◆ DATA:
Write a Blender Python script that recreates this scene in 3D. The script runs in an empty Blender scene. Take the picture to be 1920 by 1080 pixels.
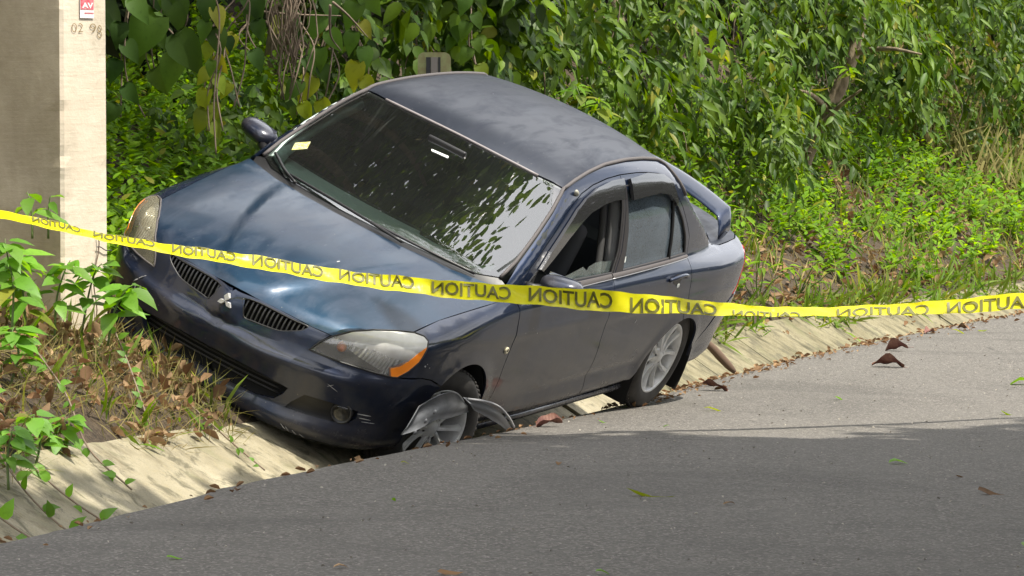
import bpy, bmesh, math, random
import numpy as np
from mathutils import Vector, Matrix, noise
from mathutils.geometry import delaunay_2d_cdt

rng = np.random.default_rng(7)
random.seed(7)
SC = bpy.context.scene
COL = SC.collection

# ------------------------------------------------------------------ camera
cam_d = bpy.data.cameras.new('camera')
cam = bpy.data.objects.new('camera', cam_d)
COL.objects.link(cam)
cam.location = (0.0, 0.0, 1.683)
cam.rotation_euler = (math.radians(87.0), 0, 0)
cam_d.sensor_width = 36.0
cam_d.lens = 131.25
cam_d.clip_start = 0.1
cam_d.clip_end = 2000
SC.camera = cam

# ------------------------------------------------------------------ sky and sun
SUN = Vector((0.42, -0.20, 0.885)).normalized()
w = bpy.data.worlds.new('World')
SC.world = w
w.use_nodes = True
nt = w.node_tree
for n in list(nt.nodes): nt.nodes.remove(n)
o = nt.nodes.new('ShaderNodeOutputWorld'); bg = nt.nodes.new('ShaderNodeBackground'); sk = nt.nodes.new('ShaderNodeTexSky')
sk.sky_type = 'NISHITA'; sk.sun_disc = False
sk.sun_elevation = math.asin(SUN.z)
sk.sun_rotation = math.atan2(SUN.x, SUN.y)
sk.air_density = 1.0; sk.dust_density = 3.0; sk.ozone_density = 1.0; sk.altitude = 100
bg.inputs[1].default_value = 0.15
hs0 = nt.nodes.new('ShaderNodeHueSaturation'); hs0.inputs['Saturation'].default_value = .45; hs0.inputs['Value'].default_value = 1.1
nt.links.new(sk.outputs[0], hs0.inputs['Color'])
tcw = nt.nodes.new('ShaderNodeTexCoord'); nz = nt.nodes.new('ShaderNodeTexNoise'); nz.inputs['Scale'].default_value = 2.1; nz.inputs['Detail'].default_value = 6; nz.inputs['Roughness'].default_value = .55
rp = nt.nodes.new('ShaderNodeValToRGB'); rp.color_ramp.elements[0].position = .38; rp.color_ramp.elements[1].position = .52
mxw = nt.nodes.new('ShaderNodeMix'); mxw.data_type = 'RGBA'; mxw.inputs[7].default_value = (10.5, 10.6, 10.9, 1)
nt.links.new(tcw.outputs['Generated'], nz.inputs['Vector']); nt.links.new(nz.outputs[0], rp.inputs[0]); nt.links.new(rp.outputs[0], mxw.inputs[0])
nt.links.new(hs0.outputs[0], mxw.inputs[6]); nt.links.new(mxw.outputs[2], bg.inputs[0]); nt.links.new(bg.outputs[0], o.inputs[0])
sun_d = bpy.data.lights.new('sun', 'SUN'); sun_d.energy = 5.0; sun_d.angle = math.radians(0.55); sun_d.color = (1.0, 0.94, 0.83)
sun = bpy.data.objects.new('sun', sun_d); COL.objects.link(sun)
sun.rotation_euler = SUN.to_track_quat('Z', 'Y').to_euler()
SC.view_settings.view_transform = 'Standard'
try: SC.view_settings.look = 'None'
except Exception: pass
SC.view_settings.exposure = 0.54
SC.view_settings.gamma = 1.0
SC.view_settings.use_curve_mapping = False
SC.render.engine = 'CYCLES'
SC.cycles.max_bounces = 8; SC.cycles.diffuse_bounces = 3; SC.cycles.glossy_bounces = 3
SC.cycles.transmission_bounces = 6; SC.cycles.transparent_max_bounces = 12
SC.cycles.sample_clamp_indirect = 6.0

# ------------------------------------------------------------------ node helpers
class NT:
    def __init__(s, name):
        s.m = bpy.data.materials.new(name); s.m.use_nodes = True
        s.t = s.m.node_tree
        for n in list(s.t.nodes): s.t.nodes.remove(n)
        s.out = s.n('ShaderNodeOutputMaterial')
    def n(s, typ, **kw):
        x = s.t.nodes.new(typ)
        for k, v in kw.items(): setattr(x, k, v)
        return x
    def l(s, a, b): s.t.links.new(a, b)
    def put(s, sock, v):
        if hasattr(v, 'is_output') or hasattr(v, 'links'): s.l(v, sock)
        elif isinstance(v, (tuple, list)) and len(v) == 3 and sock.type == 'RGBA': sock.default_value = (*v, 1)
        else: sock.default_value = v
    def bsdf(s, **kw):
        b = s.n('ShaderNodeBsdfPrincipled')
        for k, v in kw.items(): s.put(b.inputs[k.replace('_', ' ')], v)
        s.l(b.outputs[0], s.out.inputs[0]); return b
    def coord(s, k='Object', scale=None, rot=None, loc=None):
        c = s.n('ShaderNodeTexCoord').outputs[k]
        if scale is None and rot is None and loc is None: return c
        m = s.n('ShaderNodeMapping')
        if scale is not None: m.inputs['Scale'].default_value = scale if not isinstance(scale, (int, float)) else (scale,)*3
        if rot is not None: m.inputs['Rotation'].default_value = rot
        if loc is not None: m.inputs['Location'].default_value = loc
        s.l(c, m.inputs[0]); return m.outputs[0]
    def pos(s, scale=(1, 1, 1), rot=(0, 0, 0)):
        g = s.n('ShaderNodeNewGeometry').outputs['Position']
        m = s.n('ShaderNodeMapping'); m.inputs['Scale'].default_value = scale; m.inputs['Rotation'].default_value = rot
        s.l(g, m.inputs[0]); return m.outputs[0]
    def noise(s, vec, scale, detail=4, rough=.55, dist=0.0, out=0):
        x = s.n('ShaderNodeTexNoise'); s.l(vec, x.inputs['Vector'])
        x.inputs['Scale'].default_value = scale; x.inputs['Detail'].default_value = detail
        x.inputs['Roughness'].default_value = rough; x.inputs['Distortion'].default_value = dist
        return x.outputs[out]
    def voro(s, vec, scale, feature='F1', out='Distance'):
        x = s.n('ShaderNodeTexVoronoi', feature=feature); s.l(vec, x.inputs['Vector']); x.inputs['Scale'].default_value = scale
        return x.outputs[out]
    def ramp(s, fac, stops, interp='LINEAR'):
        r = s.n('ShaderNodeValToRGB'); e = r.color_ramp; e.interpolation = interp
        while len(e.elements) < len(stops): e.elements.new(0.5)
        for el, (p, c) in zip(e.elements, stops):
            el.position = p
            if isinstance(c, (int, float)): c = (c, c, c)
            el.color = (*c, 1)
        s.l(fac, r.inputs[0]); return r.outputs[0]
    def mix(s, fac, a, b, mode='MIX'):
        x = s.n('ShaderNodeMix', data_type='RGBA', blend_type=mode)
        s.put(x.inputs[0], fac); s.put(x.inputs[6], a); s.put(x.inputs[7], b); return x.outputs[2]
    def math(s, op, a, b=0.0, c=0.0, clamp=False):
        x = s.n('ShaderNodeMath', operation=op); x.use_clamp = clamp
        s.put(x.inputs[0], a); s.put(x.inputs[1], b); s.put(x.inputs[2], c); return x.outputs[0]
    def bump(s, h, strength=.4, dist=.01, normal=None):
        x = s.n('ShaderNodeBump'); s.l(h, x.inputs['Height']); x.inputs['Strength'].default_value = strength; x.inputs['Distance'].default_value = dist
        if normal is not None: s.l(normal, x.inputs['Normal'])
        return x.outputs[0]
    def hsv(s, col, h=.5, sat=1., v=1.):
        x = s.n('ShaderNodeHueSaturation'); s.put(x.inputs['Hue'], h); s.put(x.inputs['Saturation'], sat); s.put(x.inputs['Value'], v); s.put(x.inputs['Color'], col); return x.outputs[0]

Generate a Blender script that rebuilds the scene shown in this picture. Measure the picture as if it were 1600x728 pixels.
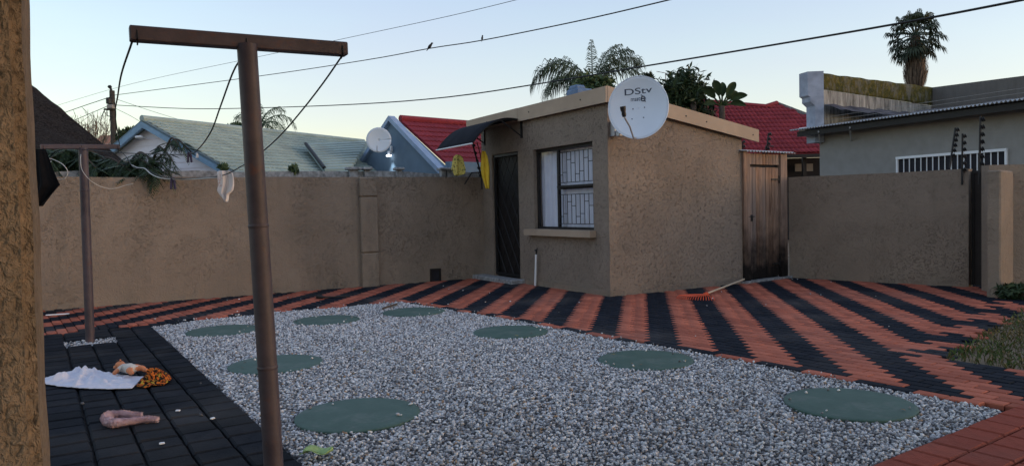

◆ DIRECTION:
Extract, word for word, each line from the top of the data down to and including the line with "COL = SC.collection"; skip the pictures.

◆ ANSWER TO THIS PROBLEM:
Write a Blender Python script that recreates this scene in 3D. The script runs in an empty Blender scene. Take the picture to be 1920 by 1080 pixels.
import bpy, bmesh, math, random
import numpy as np
from mathutils import Vector, Matrix, noise
from mathutils.geometry import delaunay_2d_cdt

rng = np.random.default_rng(7)
random.seed(7)
SC = bpy.context.scene
COL = SC.collection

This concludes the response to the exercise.